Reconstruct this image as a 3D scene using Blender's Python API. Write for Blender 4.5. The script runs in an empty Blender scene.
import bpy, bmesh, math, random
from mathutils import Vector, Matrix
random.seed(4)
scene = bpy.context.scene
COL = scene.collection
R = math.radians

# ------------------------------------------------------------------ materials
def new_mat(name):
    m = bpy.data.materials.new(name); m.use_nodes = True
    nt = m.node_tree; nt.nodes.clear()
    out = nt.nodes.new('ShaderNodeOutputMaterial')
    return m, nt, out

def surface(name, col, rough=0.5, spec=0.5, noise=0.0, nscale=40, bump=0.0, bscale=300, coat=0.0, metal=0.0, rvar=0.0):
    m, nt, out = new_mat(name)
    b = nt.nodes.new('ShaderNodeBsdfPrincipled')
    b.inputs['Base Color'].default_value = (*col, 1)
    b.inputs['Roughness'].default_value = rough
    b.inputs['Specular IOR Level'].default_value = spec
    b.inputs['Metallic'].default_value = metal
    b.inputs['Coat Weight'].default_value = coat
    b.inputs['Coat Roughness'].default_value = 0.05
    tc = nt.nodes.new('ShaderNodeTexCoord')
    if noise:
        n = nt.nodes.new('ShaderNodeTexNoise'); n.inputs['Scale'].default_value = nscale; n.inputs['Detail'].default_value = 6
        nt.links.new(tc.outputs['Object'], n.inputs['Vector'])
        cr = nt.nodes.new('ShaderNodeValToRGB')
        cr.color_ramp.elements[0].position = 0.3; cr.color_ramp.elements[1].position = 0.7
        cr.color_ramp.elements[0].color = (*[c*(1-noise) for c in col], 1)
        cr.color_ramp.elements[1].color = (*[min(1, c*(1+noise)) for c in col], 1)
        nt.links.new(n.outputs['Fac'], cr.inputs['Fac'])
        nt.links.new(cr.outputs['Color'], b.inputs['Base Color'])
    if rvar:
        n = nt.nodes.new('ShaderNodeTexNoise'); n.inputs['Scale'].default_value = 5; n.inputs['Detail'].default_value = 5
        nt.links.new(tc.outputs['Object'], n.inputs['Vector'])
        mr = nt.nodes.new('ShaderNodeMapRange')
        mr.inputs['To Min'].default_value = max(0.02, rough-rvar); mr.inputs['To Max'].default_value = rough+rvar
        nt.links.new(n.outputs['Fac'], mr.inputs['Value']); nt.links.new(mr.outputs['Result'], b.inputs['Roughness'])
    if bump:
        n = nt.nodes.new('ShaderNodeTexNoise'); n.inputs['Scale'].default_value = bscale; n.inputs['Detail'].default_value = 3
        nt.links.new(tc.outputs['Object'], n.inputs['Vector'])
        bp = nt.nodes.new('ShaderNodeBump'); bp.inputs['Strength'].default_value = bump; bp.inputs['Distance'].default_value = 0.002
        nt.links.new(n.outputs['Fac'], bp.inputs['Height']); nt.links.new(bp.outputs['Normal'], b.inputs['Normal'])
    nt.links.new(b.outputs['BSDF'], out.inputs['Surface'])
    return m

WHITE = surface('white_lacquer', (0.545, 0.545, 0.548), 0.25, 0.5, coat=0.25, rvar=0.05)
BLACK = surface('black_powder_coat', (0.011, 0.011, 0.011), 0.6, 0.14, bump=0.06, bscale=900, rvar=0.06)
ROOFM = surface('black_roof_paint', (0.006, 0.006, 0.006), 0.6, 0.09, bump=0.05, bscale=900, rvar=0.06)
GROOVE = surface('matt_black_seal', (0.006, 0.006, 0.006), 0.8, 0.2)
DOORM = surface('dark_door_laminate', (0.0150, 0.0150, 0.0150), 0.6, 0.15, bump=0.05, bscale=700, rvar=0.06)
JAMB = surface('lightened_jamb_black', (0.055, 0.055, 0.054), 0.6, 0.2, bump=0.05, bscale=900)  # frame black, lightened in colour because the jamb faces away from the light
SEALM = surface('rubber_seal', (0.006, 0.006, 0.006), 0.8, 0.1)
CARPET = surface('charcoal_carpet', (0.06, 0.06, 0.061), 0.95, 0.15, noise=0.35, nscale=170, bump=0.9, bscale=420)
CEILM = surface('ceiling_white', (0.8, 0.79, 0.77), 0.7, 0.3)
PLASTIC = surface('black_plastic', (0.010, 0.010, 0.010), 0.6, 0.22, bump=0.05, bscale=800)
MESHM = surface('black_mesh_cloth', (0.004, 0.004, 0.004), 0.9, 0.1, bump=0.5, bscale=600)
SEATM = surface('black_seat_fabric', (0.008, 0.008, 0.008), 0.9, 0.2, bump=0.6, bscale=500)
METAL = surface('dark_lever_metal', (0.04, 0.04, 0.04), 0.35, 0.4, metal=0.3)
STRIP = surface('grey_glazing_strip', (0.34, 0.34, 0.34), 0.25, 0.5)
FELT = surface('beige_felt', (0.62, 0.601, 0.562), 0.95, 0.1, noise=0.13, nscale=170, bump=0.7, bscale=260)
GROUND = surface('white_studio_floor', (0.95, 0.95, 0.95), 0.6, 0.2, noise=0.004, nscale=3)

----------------

| Instructions for the task |
Return the opening line of the data and every line after it through the line containing "return m, nt, out", please, exactly as written and with nothing added.

| The output |
Reconstruct this image as a 3D scene using Blender's Python API. Write for Blender 4.5. The script runs in an empty Blender scene.
import bpy, bmesh, math, random
from mathutils import Vector, Matrix
random.seed(4)
scene = bpy.context.scene
COL = scene.collection
R = math.radians

# ------------------------------------------------------------------ materials
def new_mat(name):
    m = bpy.data.materials.new(name); m.use_nodes = True
    nt = m.node_tree; nt.nodes.clear()
    out = nt.nodes.new('ShaderNodeOutputMaterial')
    return m, nt, out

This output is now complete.